Harrie Uvietobor Bazunu F'13, F'10

Harrie Uvietobor Bazunu
Lecturer I
Fine and applied Arts
Delta State University, Abraka

African Humanities Program Postdoctoral Fellowships 2013
Lecturer I
Fine and applied Arts
Delta State University, Abraka
Igun N’ Ugboha (Ugboha Blacksmiths): The Unsung Benin Empire Builders

Benin is famous for bronzes, ivories, wood, leather and pre-colonial military conquests, through the Igun n’ Ugboha (Ugboha blacksmiths) which provided the materials for artisans, agriculture, military and domestic living. These blacksmiths and their works, scarcely mentioned in the literature on Benin art, appear to have ‘faded away’ like their corrosive iron products.

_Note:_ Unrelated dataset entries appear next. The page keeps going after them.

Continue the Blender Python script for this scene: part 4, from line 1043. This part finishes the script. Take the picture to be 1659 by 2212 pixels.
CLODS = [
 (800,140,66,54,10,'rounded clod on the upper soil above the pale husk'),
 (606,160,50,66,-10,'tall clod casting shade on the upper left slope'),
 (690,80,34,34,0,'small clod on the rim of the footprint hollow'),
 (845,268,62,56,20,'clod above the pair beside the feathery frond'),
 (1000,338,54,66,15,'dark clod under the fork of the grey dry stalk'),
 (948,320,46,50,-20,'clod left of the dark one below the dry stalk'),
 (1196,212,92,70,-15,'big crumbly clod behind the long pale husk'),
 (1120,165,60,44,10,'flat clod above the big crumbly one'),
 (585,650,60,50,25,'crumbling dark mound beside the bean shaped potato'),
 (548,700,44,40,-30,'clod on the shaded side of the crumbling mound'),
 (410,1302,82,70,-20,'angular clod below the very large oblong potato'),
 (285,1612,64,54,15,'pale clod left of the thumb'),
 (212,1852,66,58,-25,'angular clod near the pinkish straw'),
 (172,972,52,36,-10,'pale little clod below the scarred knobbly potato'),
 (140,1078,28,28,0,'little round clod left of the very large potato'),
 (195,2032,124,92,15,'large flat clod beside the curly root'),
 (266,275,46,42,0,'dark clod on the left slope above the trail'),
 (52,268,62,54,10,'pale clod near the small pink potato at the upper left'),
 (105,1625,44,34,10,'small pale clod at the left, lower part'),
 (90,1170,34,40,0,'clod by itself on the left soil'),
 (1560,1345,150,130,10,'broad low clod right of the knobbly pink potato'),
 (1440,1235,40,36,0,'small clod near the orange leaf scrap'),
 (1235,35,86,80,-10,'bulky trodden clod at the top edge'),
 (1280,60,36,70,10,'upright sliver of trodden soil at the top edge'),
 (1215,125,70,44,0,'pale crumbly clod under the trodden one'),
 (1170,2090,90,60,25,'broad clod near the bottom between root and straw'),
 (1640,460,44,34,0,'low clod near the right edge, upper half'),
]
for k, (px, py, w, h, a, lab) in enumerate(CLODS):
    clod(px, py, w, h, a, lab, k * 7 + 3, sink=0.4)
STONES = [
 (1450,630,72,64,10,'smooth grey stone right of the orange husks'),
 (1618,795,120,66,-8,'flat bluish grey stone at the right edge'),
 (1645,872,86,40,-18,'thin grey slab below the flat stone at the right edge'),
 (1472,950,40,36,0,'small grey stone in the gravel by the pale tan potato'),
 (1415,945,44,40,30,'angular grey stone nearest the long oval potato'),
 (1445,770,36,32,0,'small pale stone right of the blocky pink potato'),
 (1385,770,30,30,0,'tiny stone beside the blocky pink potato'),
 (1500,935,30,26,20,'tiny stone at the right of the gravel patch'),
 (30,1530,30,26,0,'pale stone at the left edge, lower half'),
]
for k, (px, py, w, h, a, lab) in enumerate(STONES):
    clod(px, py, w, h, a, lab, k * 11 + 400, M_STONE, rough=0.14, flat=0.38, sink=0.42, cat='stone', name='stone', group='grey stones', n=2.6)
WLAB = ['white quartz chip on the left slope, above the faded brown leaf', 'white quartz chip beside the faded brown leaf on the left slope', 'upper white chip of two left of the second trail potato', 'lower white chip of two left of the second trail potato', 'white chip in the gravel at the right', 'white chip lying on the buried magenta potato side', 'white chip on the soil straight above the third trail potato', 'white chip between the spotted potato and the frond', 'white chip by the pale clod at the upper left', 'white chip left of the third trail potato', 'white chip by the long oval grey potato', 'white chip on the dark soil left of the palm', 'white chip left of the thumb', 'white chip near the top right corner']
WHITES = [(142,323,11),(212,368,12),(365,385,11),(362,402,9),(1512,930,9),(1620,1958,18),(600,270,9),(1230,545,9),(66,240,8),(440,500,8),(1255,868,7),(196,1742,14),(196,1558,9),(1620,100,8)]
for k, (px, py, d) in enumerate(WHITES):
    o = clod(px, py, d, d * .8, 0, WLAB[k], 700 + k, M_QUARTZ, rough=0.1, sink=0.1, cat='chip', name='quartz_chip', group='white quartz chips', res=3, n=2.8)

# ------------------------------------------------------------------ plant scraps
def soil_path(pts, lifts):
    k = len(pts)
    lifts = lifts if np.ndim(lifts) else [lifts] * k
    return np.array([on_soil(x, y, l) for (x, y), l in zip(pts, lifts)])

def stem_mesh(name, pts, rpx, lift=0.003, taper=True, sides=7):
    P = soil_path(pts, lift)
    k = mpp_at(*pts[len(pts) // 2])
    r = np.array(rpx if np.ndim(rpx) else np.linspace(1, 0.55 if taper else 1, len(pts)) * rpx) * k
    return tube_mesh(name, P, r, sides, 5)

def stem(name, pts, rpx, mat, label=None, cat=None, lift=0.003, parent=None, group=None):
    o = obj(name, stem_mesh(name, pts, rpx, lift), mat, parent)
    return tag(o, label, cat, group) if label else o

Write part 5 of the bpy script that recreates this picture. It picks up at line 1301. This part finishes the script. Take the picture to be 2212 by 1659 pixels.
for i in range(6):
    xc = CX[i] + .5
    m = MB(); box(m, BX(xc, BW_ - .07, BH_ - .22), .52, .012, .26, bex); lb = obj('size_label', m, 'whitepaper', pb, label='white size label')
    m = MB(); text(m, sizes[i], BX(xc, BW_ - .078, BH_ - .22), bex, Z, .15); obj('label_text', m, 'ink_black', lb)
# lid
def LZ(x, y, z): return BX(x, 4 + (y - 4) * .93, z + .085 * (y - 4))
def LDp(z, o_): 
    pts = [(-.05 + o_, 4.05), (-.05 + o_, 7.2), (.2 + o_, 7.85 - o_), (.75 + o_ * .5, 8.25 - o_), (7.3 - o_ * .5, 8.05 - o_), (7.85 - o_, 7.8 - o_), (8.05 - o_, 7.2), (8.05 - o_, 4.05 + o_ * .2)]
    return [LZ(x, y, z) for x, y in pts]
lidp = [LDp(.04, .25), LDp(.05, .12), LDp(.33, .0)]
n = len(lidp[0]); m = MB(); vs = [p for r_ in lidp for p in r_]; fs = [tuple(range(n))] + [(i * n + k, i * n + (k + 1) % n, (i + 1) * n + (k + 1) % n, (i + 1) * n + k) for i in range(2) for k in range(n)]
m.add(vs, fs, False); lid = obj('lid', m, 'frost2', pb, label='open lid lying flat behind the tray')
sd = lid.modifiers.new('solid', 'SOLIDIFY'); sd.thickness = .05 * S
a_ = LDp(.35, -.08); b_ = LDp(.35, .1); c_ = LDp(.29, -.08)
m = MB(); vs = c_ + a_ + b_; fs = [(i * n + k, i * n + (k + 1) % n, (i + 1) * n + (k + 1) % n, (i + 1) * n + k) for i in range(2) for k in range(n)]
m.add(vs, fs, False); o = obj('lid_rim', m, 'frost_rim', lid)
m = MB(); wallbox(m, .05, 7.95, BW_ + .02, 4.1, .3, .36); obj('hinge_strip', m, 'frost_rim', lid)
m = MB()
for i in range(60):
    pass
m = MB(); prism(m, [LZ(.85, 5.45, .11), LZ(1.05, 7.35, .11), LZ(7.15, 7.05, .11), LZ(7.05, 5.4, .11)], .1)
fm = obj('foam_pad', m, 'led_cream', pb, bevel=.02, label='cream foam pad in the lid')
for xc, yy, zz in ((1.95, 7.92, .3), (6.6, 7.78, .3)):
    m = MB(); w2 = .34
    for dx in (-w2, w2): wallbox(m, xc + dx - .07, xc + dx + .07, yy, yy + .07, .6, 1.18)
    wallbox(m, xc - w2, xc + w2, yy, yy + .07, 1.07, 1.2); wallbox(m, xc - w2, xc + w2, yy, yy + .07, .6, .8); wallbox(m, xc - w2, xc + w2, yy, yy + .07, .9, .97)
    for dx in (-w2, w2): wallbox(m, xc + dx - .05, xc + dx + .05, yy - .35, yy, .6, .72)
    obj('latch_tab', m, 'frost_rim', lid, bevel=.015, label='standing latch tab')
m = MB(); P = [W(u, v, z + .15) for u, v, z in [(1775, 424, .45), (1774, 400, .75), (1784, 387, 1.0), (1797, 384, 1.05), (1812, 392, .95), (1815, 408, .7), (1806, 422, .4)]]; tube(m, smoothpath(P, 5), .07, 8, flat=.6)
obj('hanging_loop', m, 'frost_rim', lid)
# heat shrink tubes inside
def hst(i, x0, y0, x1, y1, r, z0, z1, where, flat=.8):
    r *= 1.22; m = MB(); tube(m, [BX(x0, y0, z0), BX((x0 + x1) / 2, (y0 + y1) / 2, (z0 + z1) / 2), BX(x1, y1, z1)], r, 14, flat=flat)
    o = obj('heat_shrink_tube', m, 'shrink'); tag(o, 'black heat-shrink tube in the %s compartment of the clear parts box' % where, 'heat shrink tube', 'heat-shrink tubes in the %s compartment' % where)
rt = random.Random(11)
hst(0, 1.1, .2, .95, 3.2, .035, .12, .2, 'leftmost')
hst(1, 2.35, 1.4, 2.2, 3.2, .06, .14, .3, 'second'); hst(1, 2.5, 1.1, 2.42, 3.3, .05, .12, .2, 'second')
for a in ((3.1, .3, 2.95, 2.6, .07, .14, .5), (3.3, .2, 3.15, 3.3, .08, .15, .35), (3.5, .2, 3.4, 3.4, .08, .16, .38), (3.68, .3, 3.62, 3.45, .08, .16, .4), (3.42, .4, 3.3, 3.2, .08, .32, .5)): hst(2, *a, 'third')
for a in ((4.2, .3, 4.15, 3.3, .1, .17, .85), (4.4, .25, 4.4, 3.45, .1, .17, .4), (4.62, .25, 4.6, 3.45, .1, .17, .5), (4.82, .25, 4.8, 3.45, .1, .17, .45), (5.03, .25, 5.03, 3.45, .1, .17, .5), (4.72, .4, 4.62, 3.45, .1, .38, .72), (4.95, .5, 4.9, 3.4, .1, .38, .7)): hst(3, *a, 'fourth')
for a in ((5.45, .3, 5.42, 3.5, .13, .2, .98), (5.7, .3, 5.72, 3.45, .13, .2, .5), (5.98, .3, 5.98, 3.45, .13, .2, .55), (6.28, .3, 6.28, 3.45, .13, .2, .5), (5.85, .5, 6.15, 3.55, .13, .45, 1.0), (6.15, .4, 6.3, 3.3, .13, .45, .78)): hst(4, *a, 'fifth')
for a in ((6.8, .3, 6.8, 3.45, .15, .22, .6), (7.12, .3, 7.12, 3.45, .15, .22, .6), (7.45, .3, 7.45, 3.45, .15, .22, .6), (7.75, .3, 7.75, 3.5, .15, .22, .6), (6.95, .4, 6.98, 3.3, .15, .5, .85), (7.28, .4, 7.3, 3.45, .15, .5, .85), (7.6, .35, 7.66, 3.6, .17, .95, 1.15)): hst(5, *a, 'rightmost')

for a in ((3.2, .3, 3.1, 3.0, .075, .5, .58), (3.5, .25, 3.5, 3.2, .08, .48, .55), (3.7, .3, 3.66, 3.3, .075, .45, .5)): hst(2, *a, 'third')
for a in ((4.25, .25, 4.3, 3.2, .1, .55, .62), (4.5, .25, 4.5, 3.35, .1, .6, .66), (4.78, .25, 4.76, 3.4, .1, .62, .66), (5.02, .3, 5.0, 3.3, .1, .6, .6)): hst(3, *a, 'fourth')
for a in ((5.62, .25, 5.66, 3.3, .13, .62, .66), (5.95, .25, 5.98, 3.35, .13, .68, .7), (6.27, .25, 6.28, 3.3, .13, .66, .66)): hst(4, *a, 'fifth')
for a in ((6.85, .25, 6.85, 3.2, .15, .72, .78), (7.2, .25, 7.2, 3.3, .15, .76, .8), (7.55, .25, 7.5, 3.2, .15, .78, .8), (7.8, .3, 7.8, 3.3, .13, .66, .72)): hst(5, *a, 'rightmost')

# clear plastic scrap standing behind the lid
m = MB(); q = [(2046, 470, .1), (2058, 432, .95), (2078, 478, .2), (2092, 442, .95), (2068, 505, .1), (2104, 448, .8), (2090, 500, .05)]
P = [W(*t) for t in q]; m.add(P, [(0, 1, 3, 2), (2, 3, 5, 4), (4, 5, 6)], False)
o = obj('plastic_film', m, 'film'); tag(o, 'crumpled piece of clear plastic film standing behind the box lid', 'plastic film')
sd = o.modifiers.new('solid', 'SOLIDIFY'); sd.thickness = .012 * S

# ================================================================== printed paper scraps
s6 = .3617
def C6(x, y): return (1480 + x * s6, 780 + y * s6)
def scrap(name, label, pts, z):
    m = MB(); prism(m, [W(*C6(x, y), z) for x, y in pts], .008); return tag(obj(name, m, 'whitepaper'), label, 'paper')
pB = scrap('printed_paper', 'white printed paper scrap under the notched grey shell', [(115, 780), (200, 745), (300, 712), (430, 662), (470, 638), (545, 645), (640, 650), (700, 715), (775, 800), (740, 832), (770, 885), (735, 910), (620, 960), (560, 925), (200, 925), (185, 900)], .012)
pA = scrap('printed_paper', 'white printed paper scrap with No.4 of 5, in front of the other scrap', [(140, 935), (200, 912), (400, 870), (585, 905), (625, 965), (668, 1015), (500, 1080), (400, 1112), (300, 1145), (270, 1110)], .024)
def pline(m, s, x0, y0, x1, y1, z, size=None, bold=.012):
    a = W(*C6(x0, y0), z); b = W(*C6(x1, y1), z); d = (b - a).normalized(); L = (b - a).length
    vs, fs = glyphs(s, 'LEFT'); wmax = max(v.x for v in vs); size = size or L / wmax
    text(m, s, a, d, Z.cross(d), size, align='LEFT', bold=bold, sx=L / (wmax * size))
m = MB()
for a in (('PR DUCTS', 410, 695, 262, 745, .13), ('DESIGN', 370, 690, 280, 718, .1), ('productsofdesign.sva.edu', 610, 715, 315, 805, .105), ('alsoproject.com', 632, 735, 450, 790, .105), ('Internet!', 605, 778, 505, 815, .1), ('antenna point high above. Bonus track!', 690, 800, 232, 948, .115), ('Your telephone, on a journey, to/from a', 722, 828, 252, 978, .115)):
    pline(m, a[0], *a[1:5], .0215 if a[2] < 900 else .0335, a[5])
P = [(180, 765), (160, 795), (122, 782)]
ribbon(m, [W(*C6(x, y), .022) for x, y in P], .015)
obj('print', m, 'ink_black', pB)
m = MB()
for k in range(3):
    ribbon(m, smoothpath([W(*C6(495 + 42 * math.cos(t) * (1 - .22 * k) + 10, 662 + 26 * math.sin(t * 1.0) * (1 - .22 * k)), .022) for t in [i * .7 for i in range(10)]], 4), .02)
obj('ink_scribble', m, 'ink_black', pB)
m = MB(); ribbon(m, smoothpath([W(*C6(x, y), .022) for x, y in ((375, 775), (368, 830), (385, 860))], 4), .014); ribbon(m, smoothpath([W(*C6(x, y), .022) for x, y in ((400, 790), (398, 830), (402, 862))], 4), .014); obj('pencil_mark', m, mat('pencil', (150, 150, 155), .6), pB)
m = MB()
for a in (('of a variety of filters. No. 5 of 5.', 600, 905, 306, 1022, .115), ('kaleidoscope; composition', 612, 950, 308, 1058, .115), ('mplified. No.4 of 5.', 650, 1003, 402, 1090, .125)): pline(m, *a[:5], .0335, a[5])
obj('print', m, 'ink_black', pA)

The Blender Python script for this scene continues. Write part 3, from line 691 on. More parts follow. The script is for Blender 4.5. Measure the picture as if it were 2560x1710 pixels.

They forged, cutlasses, hoes; Umozo and Agbada (sword and dagger), spear-heads and arrows; domestic items, religious/ritual paraphernalia among others. Apart from oral tradition and few surviving artifacts, it appears not much scholarly attention has been accorded these silent pathfinders and nation builders’ art/security roles in history. How was the blacksmithing tradition maintained? What source were their raw-materials? What tools/equipments were involved? What were their products? What is the state of blacksmithing in the Kingdom today? Using available literature, in-depth interviews, against current blacksmithing practices, this project investigates Ugboha blacksmiths’ role in the building of Benin Empire.

African Humanities Program Dissertation Fellowships 2010
Doctoral Candidate
Fine & Applied Arts
Delta State University, Abraka
Semiotic Elements in Selected Artworks on the Niger Delta

Artworks using Niger Delta theme(s) are visually and symbolically expressive of the prevailing conditions in this region of Nigeria, south of the Sahara. Berns holds that Delta arts are astonishing in their aesthetic and symbolic assertiveness. This symbolic assertiveness points semiotically towards a direction (or many directions). In light of the contemporainety of artworks on the Niger Delta, in what directions do these pieces, as signs and symbols, point? What do they mean? Within the context of their creation, how do these signifiers relate to their signifieds? Adopting an object-centered method of art historical study, this work classifies and analyzes selected works of visual art based on their text-context relationship, drawing attention to their semiotic elements to foreground the directions to which the visuals point and the meanings thereof.